TASK GOAL — Quote all entries in full, exactly.

DATA FOR THE TASK —
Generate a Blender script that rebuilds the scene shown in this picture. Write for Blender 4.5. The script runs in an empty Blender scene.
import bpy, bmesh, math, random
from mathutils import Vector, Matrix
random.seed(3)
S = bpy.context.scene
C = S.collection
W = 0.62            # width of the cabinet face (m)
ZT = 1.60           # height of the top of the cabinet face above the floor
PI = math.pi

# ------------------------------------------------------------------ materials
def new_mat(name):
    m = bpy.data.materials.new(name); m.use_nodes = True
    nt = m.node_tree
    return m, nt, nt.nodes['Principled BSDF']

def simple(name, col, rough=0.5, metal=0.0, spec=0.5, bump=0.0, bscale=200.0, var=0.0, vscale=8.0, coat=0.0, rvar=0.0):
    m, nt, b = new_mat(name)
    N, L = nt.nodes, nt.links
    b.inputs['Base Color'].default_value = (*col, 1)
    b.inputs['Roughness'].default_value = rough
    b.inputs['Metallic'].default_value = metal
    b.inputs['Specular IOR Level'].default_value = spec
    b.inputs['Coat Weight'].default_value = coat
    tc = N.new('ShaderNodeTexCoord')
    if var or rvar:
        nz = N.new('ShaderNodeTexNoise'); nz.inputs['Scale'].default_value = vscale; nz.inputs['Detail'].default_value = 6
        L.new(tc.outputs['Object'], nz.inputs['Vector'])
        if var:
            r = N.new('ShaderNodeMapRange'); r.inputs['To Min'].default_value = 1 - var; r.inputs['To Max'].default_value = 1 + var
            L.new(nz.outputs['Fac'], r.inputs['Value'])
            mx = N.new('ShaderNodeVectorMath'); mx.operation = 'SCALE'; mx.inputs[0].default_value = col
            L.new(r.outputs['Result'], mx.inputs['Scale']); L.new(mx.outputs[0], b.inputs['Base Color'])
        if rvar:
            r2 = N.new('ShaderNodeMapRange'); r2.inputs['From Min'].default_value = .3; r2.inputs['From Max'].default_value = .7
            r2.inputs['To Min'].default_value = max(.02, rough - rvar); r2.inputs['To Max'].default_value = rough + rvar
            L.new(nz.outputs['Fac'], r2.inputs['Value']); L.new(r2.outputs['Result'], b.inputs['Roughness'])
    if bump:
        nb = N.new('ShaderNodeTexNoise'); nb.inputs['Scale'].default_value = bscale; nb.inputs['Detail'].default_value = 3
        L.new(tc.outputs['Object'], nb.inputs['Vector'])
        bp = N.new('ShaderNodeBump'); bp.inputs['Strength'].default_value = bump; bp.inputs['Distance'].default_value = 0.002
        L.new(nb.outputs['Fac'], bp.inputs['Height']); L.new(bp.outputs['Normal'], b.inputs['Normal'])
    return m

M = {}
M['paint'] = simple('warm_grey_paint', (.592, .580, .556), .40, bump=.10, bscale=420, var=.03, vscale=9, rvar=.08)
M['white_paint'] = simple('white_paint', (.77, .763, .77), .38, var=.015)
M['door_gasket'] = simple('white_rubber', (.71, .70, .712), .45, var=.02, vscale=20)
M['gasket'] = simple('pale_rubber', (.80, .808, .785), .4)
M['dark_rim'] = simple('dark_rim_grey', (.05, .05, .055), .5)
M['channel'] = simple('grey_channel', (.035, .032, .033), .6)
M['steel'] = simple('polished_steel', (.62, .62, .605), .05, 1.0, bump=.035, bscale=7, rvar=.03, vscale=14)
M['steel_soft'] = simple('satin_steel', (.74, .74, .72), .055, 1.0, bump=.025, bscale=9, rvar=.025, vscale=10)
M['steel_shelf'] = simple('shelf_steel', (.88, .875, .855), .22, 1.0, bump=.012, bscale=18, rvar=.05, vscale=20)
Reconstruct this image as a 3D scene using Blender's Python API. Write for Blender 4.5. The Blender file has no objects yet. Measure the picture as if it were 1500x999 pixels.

OUTPUT OF THE EXERCISE —
Generate a Blender script that rebuilds the scene shown in this picture. Write for Blender 4.5. The script runs in an empty Blender scene.
import bpy, bmesh, math, random
from mathutils import Vector, Matrix
random.seed(3)
S = bpy.context.scene
C = S.collection
W = 0.62            # width of the cabinet face (m)
ZT = 1.60           # height of the top of the cabinet face above the floor
PI = math.pi

# ------------------------------------------------------------------ materials
def new_mat(name):
    m = bpy.data.materials.new(name); m.use_nodes = True
    nt = m.node_tree
    return m, nt, nt.nodes['Principled BSDF']

def simple(name, col, rough=0.5, metal=0.0, spec=0.5, bump=0.0, bscale=200.0, var=0.0, vscale=8.0, coat=0.0, rvar=0.0):
    m, nt, b = new_mat(name)
    N, L = nt.nodes, nt.links
    b.inputs['Base Color'].default_value = (*col, 1)
    b.inputs['Roughness'].default_value = rough
    b.inputs['Metallic'].default_value = metal
    b.inputs['Specular IOR Level'].default_value = spec
    b.inputs['Coat Weight'].default_value = coat
    tc = N.new('ShaderNodeTexCoord')
    if var or rvar:
        nz = N.new('ShaderNodeTexNoise'); nz.inputs['Scale'].default_value = vscale; nz.inputs['Detail'].default_value = 6
        L.new(tc.outputs['Object'], nz.inputs['Vector'])
        if var:
            r = N.new('ShaderNodeMapRange'); r.inputs['To Min'].default_value = 1 - var; r.inputs['To Max'].default_value = 1 + var
            L.new(nz.outputs['Fac'], r.inputs['Value'])
            mx = N.new('ShaderNodeVectorMath'); mx.operation = 'SCALE'; mx.inputs[0].default_value = col
            L.new(r.outputs['Result'], mx.inputs['Scale']); L.new(mx.outputs[0], b.inputs['Base Color'])
        if rvar:
            r2 = N.new('ShaderNodeMapRange'); r2.inputs['From Min'].default_value = .3; r2.inputs['From Max'].default_value = .7
            r2.inputs['To Min'].default_value = max(.02, rough - rvar); r2.inputs['To Max'].default_value = rough + rvar
            L.new(nz.outputs['Fac'], r2.inputs['Value']); L.new(r2.outputs['Result'], b.inputs['Roughness'])
    if bump:
        nb = N.new('ShaderNodeTexNoise'); nb.inputs['Scale'].default_value = bscale; nb.inputs['Detail'].default_value = 3
        L.new(tc.outputs['Object'], nb.inputs['Vector'])
        bp = N.new('ShaderNodeBump'); bp.inputs['Strength'].default_value = bump; bp.inputs['Distance'].default_value = 0.002
        L.new(nb.outputs['Fac'], bp.inputs['Height']); L.new(bp.outputs['Normal'], b.inputs['Normal'])
    return m

M = {}
M['paint'] = simple('warm_grey_paint', (.592, .580, .556), .40, bump=.10, bscale=420, var=.03, vscale=9, rvar=.08)
M['white_paint'] = simple('white_paint', (.77, .763, .77), .38, var=.015)
M['door_gasket'] = simple('white_rubber', (.71, .70, .712), .45, var=.02, vscale=20)
M['gasket'] = simple('pale_rubber', (.80, .808, .785), .4)
M['dark_rim'] = simple('dark_rim_grey', (.05, .05, .055), .5)
M['channel'] = simple('grey_channel', (.035, .032, .033), .6)
M['steel'] = simple('polished_steel', (.62, .62, .605), .05, 1.0, bump=.035, bscale=7, rvar=.03, vscale=14)
M['steel_soft'] = simple('satin_steel', (.74, .74, .72), .055, 1.0, bump=.025, bscale=9, rvar=.025, vscale=10)
M['steel_shelf'] = simple('shelf_steel', (.88, .875, .855), .22, 1.0, bump=.012, bscale=18, rvar=.05, vscale=20)
Reconstruct this image as a 3D scene using Blender's Python API. Write for Blender 4.5. The Blender file has no objects yet. Measure the picture as if it were 1500x999 pixels.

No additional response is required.